The movie focuses on quite a few - three girls in the 19-21 group who have been competing all their lives; an adopted Sri Lankan teen in Holland who sees this as the one thing at which he can really excel; a pair of boys training under the same instructor in England, one ten years old and looked at as weird by his four soccer-playing brothers and the other a teen prodigy who is quite likely one of the best in the world, maybe the next Michael Flatley; and, perhaps more than any of the others, two young girls: Brogan from Derry, an awesomely outgoing little Irish chatterbox, and Julia from New York City, whose Irish-American father had never heard of this thing but whose Filipina mother dives right in.

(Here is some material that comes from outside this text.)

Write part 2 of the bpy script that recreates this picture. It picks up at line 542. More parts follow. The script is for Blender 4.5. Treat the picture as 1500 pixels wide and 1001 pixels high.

It all leads to the big competition - the Worlds in Glasgow - and that's where things start going sort of wrong, and not just in a "why make dance into a competition" way (I spent my high school years doing competitive math, so I'm not one to judge!). The Russian girl we'd met, Ana, is denied a visa, so someone else abruptly becomes the face of that group. The early rounds, especially, are visually confusing, with multiple people on stage doing unsynchronized routines (in one case, actually running into each other), and it becomes evident that as much as we have learned about the activity in the previous hour or so, it's not always enough to distinguish "pretty good" from "very good" (although Joel Bitter does appear to be legitimately great). The scoring is outright bewildering, a bunch of random-seeming numbers announced over a terrible loudspeaker (although this does give a moment of humor as we watch dancers and coaches struggle to do the math in their heads).

The fans in attendance seemed to dig it, which means director Sue Bourne did at least part of her job well. For the laymen in the audience, it's a bit more of a mixed bag - we certainly become fond of some of the participants, but we never really get the tension that similar movies like Spellbound managed.